The benchmark 10-year Treasury yield was virtually unchanged at 2.311%, compared with 2.309%, late Thursday in New York. The shorter-dated 2-year note yield was at 1.463%, versus 1.455%. Meanwhile, the 30-year bond yield traded at 2.873%, compared with 2.870% Thursday in New York.
Bond yields move in the opposite direction of prices.
What else is moving markets?
President Donald Trump's tax proposal continues to dominate discussion, with members of the administration emphasizing that a proposed cut in the corporate income-tax rate to 20% isn't negotiable.
Inflation and sentiment data later could be influential for the market, especially given the focus on inflation which has run below the Federal Reserve's 2% annual target.

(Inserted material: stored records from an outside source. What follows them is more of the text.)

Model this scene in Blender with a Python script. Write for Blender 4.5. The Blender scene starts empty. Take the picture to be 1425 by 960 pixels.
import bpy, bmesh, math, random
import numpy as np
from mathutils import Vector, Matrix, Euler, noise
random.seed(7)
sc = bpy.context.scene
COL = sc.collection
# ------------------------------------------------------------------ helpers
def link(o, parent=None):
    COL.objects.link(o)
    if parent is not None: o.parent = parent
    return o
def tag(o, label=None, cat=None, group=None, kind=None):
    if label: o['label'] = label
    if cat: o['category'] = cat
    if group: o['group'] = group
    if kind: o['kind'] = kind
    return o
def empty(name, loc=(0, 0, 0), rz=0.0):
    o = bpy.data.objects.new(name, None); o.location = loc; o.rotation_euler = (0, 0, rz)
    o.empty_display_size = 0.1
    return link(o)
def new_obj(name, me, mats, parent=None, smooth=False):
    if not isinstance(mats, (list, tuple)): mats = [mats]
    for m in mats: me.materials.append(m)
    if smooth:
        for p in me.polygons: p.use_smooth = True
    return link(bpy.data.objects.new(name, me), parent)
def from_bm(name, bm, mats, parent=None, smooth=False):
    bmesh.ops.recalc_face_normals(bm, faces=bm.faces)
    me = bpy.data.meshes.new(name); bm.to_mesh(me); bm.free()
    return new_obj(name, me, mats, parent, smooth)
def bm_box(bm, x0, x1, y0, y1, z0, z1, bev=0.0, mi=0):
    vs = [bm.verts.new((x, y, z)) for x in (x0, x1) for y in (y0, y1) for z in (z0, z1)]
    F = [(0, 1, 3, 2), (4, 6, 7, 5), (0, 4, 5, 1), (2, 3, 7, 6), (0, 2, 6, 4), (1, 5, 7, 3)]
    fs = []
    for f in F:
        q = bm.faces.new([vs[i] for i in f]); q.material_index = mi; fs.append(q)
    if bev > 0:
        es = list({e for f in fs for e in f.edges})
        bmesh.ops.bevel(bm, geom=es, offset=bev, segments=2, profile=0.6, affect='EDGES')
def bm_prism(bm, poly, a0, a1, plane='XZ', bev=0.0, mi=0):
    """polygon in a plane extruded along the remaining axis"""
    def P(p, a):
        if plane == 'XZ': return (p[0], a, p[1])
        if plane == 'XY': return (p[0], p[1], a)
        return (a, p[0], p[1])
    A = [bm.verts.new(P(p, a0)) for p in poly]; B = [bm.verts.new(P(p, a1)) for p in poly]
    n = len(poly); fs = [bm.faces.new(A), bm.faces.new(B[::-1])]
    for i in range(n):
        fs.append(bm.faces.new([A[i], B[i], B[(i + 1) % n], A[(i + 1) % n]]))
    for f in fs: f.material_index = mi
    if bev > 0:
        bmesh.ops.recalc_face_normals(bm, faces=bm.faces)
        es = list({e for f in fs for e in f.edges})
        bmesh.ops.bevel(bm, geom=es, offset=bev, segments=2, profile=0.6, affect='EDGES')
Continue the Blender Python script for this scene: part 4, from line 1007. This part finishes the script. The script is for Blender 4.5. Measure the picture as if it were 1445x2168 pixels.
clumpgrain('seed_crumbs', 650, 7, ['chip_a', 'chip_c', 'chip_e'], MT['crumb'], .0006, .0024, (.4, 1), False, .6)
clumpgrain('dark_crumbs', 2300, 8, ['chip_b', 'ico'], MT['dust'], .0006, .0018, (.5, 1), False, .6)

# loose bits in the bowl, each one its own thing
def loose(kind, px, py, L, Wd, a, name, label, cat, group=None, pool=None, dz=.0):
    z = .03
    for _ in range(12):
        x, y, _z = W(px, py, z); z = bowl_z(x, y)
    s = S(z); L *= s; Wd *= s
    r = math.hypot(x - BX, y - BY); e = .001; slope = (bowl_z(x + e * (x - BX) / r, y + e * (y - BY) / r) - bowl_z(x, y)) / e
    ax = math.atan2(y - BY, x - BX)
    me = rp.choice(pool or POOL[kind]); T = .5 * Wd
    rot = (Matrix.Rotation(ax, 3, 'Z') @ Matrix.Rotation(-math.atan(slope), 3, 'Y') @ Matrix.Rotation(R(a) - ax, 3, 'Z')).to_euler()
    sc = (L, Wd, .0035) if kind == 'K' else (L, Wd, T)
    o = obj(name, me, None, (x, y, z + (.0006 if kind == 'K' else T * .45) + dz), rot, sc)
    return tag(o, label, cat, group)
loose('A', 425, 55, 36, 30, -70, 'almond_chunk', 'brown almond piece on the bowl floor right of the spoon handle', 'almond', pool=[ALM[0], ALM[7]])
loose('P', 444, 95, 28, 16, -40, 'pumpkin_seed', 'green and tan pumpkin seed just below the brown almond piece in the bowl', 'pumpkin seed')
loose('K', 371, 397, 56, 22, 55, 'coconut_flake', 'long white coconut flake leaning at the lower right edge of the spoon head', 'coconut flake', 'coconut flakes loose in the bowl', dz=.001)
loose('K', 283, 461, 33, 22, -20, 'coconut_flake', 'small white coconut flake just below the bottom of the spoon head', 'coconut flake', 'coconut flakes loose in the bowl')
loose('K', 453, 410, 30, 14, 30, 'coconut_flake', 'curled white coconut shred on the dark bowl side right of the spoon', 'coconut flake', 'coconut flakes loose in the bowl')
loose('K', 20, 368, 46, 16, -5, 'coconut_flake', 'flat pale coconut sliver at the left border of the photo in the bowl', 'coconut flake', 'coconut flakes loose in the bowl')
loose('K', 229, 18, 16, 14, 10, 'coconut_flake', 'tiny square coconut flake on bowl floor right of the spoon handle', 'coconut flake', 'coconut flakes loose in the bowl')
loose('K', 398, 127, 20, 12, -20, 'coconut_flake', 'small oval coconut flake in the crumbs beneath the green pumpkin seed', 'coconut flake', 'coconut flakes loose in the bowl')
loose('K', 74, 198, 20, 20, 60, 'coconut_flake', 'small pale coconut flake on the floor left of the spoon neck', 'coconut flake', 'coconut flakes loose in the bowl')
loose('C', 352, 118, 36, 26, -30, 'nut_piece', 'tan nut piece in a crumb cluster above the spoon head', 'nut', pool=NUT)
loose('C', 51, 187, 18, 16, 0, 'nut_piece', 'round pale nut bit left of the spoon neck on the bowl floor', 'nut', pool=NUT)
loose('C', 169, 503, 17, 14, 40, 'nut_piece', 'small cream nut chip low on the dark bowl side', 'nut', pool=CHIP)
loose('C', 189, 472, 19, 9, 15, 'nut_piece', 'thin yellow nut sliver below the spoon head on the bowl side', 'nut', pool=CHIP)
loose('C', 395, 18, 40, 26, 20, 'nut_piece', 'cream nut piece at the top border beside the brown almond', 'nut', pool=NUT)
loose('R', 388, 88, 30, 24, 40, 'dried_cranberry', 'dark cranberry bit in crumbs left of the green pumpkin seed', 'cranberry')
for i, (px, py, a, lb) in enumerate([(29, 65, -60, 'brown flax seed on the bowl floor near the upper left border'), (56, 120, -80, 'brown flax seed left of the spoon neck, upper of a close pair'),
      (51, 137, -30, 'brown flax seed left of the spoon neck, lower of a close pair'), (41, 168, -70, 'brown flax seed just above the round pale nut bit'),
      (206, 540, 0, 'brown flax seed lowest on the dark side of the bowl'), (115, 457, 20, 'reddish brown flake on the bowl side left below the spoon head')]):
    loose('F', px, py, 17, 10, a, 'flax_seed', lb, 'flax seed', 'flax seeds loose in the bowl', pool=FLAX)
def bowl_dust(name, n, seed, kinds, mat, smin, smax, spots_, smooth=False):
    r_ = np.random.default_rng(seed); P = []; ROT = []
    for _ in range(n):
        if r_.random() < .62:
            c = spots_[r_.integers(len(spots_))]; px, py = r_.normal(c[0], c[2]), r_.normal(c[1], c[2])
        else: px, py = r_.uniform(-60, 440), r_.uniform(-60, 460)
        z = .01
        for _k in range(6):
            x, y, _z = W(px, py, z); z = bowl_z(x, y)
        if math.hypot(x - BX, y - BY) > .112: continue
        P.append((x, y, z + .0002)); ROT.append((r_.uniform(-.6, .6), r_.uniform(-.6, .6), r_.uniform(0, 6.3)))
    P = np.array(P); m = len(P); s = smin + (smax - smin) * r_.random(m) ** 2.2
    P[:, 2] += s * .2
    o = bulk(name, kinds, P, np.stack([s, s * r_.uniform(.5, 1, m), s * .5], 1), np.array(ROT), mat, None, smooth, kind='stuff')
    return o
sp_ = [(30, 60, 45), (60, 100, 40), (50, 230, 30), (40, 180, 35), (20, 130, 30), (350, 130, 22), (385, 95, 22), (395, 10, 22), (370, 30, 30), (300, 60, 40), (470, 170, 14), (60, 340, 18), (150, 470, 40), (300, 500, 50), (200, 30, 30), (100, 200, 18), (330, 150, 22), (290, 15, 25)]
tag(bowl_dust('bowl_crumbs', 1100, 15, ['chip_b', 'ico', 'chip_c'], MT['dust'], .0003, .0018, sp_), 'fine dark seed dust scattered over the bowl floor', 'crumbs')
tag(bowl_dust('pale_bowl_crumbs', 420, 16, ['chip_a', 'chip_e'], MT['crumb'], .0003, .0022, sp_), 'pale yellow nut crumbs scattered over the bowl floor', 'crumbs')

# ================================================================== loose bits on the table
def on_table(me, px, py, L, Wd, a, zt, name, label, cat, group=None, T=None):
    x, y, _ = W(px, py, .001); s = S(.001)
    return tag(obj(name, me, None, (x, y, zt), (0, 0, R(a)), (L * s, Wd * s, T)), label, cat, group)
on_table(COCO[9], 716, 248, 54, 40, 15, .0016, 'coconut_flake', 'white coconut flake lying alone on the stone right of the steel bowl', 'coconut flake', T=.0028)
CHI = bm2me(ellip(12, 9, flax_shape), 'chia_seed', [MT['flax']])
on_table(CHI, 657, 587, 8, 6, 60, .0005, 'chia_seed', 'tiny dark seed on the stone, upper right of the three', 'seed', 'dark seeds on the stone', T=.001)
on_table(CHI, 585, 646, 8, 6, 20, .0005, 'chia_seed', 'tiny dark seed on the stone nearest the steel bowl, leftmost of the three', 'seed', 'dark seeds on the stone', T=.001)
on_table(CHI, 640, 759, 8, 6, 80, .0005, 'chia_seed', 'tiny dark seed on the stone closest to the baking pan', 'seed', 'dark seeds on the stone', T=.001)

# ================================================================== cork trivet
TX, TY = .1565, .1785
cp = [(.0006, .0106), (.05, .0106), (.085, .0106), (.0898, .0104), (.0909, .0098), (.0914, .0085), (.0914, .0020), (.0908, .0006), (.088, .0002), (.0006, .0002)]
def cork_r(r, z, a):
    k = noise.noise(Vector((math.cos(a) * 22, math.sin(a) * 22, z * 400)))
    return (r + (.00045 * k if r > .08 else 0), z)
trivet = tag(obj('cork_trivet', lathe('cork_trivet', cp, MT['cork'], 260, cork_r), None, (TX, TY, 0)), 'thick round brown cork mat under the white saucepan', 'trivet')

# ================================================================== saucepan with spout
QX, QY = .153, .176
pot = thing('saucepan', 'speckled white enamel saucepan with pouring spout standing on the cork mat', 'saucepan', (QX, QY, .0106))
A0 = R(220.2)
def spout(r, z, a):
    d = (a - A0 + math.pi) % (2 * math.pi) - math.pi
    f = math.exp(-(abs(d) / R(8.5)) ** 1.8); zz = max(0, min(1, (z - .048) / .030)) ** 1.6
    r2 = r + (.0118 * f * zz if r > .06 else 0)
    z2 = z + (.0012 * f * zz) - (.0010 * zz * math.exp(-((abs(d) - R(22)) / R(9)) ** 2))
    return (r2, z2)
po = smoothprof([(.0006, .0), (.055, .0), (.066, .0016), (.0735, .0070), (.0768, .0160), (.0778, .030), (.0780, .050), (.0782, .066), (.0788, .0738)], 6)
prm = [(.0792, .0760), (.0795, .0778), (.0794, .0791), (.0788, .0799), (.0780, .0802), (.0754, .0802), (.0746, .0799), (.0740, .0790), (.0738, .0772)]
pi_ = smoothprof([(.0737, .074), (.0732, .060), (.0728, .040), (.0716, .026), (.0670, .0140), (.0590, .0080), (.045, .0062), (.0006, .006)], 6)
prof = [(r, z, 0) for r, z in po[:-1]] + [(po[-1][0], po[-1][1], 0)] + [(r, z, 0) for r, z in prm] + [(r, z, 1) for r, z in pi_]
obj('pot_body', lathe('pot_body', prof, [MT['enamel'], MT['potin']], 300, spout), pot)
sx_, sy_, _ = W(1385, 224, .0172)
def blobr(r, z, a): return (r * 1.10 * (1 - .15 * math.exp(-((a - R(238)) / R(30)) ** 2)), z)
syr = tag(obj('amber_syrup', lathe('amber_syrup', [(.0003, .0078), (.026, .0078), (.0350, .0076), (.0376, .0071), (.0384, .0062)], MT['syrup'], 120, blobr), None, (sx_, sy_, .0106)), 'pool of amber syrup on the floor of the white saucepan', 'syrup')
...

Inflation can chip away at a bond's fixed value, with signs of tepid price increases and inflation supporting bond buying and pushing yields down.
What are bond traders and strategists saying?
Strategists at Barclays led by Jason Goldberg in a Friday research note point out that the so-called term premium between 2-year and 10-year government bonds are at the widest in about 5 weeks. A wider spread between those maturities is often seen as a bullish indicator for financial companies, which borrow on a short-term basis and lend on a longer-term basis.
Which Federal Reserve speakers are ahead
Philadelphia Fed President Patrick Harker will give a speech at 11 a.m. Eastern on the economic outlook as well as on fintech at a conference at his regional bank.
What data are ahead?
Which other assets are moving?
The yield for the 10-year German bond , known as the bund, was at 0.454%. The sovereign paper is viewed as a gauge of the health of the European economy, because Germany is the largest eurozone economy.